Ghost CMS adds open-source subscription and membership options

Paid memberships and subscriptions have become the popular business model these days in the media industry, with publishers believing quite rightly that a closer connection to readers leads to a deeper customer relationship and ultimately more sustainable revenue.

That’s certainly true at big media companies (hello Extra Crunch) and there are also a spate of startups like Substack and Pico building out models for smaller publishers. But what if you want to build your own stack with an open-source foundation?

That’s where Ghost comes in. The open-source CMS, which has been around for a couple of years now following a successful Kickstarter, announced this week that it is launching subscription features as part of Ghost 3.0. The features will be included in both the open-source, self-hosted version as well as the organization’s paid hosted SaaS product.

Ghost 3.0 allows publishers to connect the CMS directly to Stripe, which processes credit card transactions as well as Apple Pay out of the box. Interestingly — and something CEO John O’Nolan empathized with me — Ghost will not take an additional transaction fee (I believe Stripe’s standard fees still apply). That’s a serious difference with some of its competitors, who take 10% or more of a publisher’s revenue as part of their business model.

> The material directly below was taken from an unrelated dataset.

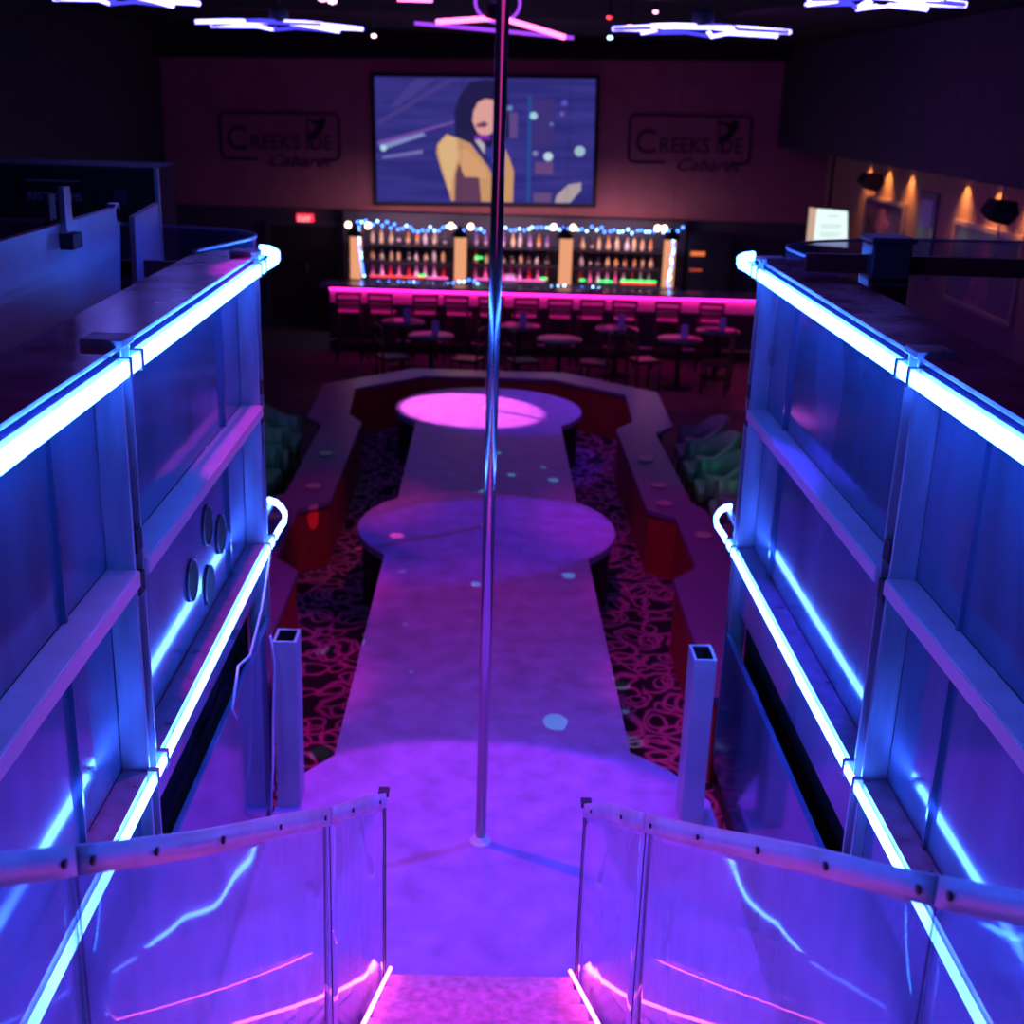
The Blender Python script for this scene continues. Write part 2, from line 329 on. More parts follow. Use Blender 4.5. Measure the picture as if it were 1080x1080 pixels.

From Ghost’s own website, “Unlike VC funded startups which pop up and shut down every few years, with Ghost you own the platform you depend on.”

In addition to handling payments, the CMS connects that payments data to a more robust set of user registration flows, allowing a publisher to know who its customers are and who is paying. Ghost content can be designated for different audiences — free content for everyone, and paid content only for active paying members. Ghost also has integrations with a number of other services.

Ghost itself has continued to expand from its April 2013 Kickstarter, which netted the organization $300,000 in pre-sales. CEO John O’Nolan shared that the organization has had net revenue of more than $5 million since launch, and has a current ARR of $1.73 million through its hosted product. That revenue funds a team of 15, who are fully distributed and remote.